The Spanish crown paid scant attention to sugar cultivation by when compared with the other powers. Though Hispaniola began exporting sugar to Spain in the early sixteenth century, over time this declined due to the lack of capital and labour. Additionally, merchants complained bitterly that they could not export sugar directly to Flanders, adding an extra cost to the export. In Cuba, sugar exports to Spain began in the 1590s, but even here they amounted to less than 100 tons per year. The colonial producers found markets in Campeche and Cartagena, but were often unable to compete with Andalusian and Canarian sugar. The result was that Hispaniola, Jamaica, Puerto Rico and especially Cuba were used mainly for ranching and the production of foodstuffs. Cuba's largest export to Spain was hides, not sugar or tobacco. It was not until the late eighteenth century that sugar took off in a big way in Cuba, and even then this was assisted by the Haitian Revolution and its largest market was the now populous United States.

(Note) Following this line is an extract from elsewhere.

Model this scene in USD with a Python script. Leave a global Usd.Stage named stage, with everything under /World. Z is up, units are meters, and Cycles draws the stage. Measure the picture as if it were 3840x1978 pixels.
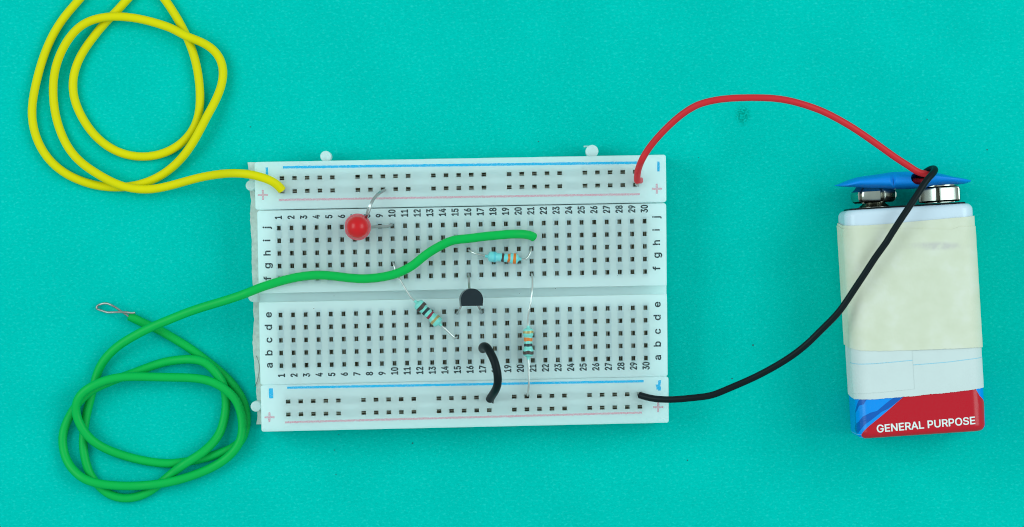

Perhaps if Charles V had allowed his domains to trade freely in sugar it would have spurted more colonisation of the Antilles. As things were, Flanders and Italy were importing far more Madeiran and by the mid-sixteenth century Brazilian sugar. If the Casa de la Contratación in Seville allowed sugar to be shipped directly to Flanders and from there into Germany and France, it is likely that sugar would have taken off in a big way. Due to restrictive policies, the Spanish islands would remain minor producers for nearly another three centuries. As for coffee, it was not even introduced into the Western Hemisphere until the eighteenth century when it was introduced to Martinique and then Saint-Domingue by way of the royal botanical gardens in France. They had originally obtained seeds from Dutch Java which had been introduced from Mocha (in present-day Yemen).
As things were Madeira and São Tomé exported greater quantities of sugar than the Spanish Islands and then this was supplanted by Brazil. Brazilian sugar would remain dominant until the mid-sixteenth century when the Dutch helped introduce sugar cultivation to the Lesser Antilles. Martinique and Barbados soon became major producers and in the eighteenth century Jamaica and Saint-Domingue took over. Finally, in the nineteenth century Cuba became the world's leading producer with Trinidad and Puerto Rico and Mauritius all becoming major producers as well.